▶ [WHAT YOU HAVE TO DO] Give back all the data exactly, line by line.

▶ [DATA SEGMENT]
◆ ◆ ◆ ◆ ◆ ◆ ◆
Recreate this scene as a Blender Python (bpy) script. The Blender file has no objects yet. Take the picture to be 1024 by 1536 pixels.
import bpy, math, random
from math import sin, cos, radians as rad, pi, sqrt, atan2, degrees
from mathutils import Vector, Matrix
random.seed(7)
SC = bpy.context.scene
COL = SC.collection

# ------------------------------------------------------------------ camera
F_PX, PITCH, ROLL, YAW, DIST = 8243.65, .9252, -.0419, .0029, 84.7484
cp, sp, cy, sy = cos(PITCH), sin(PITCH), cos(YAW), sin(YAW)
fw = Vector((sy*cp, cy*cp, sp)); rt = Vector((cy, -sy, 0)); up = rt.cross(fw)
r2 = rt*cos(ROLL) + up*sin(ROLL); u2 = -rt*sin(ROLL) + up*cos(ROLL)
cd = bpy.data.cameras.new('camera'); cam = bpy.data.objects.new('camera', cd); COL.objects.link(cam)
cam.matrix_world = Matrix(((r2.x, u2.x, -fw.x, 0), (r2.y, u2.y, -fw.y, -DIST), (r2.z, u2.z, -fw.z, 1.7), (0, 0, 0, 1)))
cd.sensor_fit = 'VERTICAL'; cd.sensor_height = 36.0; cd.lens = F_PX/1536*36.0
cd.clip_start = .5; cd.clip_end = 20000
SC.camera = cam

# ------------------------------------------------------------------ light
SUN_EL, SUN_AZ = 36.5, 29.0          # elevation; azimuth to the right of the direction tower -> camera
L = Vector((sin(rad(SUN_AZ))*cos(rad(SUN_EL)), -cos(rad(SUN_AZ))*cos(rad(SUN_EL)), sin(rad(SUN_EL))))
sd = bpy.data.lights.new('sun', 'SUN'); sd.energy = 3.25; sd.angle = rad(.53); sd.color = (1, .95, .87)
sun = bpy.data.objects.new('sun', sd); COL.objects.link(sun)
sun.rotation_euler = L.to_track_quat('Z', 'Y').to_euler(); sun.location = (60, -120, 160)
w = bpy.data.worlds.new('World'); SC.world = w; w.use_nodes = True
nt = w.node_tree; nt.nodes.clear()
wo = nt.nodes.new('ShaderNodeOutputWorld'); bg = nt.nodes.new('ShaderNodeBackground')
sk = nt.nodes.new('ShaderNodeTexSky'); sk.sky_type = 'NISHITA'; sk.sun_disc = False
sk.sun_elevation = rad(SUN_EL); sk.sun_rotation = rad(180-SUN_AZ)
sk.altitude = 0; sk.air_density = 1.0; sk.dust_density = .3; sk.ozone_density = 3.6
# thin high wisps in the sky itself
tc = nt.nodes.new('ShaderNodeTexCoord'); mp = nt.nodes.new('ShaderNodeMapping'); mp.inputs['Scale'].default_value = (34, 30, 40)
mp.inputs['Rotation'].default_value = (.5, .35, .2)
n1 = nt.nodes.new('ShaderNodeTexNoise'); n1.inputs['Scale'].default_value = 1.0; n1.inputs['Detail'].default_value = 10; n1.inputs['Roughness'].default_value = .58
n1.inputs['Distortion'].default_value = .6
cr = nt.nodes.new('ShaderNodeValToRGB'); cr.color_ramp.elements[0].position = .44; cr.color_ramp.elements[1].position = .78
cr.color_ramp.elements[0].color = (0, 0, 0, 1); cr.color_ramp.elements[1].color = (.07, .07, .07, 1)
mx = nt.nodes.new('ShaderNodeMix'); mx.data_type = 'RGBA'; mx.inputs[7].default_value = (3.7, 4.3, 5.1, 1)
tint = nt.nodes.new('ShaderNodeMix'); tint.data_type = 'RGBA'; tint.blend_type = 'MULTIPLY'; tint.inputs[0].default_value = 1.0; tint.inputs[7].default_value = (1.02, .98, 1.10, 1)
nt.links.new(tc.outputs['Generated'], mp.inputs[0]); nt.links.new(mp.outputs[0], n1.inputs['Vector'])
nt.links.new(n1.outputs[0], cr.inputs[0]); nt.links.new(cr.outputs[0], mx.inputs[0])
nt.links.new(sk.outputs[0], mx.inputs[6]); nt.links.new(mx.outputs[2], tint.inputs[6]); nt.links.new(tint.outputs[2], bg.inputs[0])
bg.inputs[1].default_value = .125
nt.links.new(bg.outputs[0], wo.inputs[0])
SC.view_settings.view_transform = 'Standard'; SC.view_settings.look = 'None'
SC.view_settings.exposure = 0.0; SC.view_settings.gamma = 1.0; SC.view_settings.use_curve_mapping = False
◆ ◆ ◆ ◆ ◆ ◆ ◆
▶ [IN RESPONSE]
Recreate this scene as a Blender Python (bpy) script. The Blender file has no objects yet. Take the picture to be 1024 by 1536 pixels.
import bpy, math, random
from math import sin, cos, radians as rad, pi, sqrt, atan2, degrees
from mathutils import Vector, Matrix
random.seed(7)
SC = bpy.context.scene
COL = SC.collection

# ------------------------------------------------------------------ camera
F_PX, PITCH, ROLL, YAW, DIST = 8243.65, .9252, -.0419, .0029, 84.7484
cp, sp, cy, sy = cos(PITCH), sin(PITCH), cos(YAW), sin(YAW)
fw = Vector((sy*cp, cy*cp, sp)); rt = Vector((cy, -sy, 0)); up = rt.cross(fw)
r2 = rt*cos(ROLL) + up*sin(ROLL); u2 = -rt*sin(ROLL) + up*cos(ROLL)
cd = bpy.data.cameras.new('camera'); cam = bpy.data.objects.new('camera', cd); COL.objects.link(cam)
cam.matrix_world = Matrix(((r2.x, u2.x, -fw.x, 0), (r2.y, u2.y, -fw.y, -DIST), (r2.z, u2.z, -fw.z, 1.7), (0, 0, 0, 1)))
cd.sensor_fit = 'VERTICAL'; cd.sensor_height = 36.0; cd.lens = F_PX/1536*36.0
cd.clip_start = .5; cd.clip_end = 20000
SC.camera = cam

# ------------------------------------------------------------------ light
SUN_EL, SUN_AZ = 36.5, 29.0          # elevation; azimuth to the right of the direction tower -> camera
L = Vector((sin(rad(SUN_AZ))*cos(rad(SUN_EL)), -cos(rad(SUN_AZ))*cos(rad(SUN_EL)), sin(rad(SUN_EL))))
sd = bpy.data.lights.new('sun', 'SUN'); sd.energy = 3.25; sd.angle = rad(.53); sd.color = (1, .95, .87)
sun = bpy.data.objects.new('sun', sd); COL.objects.link(sun)
sun.rotation_euler = L.to_track_quat('Z', 'Y').to_euler(); sun.location = (60, -120, 160)
w = bpy.data.worlds.new('World'); SC.world = w; w.use_nodes = True
nt = w.node_tree; nt.nodes.clear()
wo = nt.nodes.new('ShaderNodeOutputWorld'); bg = nt.nodes.new('ShaderNodeBackground')
sk = nt.nodes.new('ShaderNodeTexSky'); sk.sky_type = 'NISHITA'; sk.sun_disc = False
sk.sun_elevation = rad(SUN_EL); sk.sun_rotation = rad(180-SUN_AZ)
sk.altitude = 0; sk.air_density = 1.0; sk.dust_density = .3; sk.ozone_density = 3.6
# thin high wisps in the sky itself
tc = nt.nodes.new('ShaderNodeTexCoord'); mp = nt.nodes.new('ShaderNodeMapping'); mp.inputs['Scale'].default_value = (34, 30, 40)
mp.inputs['Rotation'].default_value = (.5, .35, .2)
n1 = nt.nodes.new('ShaderNodeTexNoise'); n1.inputs['Scale'].default_value = 1.0; n1.inputs['Detail'].default_value = 10; n1.inputs['Roughness'].default_value = .58
n1.inputs['Distortion'].default_value = .6
cr = nt.nodes.new('ShaderNodeValToRGB'); cr.color_ramp.elements[0].position = .44; cr.color_ramp.elements[1].position = .78
cr.color_ramp.elements[0].color = (0, 0, 0, 1); cr.color_ramp.elements[1].color = (.07, .07, .07, 1)
mx = nt.nodes.new('ShaderNodeMix'); mx.data_type = 'RGBA'; mx.inputs[7].default_value = (3.7, 4.3, 5.1, 1)
tint = nt.nodes.new('ShaderNodeMix'); tint.data_type = 'RGBA'; tint.blend_type = 'MULTIPLY'; tint.inputs[0].default_value = 1.0; tint.inputs[7].default_value = (1.02, .98, 1.10, 1)
nt.links.new(tc.outputs['Generated'], mp.inputs[0]); nt.links.new(mp.outputs[0], n1.inputs['Vector'])
nt.links.new(n1.outputs[0], cr.inputs[0]); nt.links.new(cr.outputs[0], mx.inputs[0])
nt.links.new(sk.outputs[0], mx.inputs[6]); nt.links.new(mx.outputs[2], tint.inputs[6]); nt.links.new(tint.outputs[2], bg.inputs[0])
bg.inputs[1].default_value = .125
nt.links.new(bg.outputs[0], wo.inputs[0])
SC.view_settings.view_transform = 'Standard'; SC.view_settings.look = 'None'
SC.view_settings.exposure = 0.0; SC.view_settings.gamma = 1.0; SC.view_settings.use_curve_mapping = False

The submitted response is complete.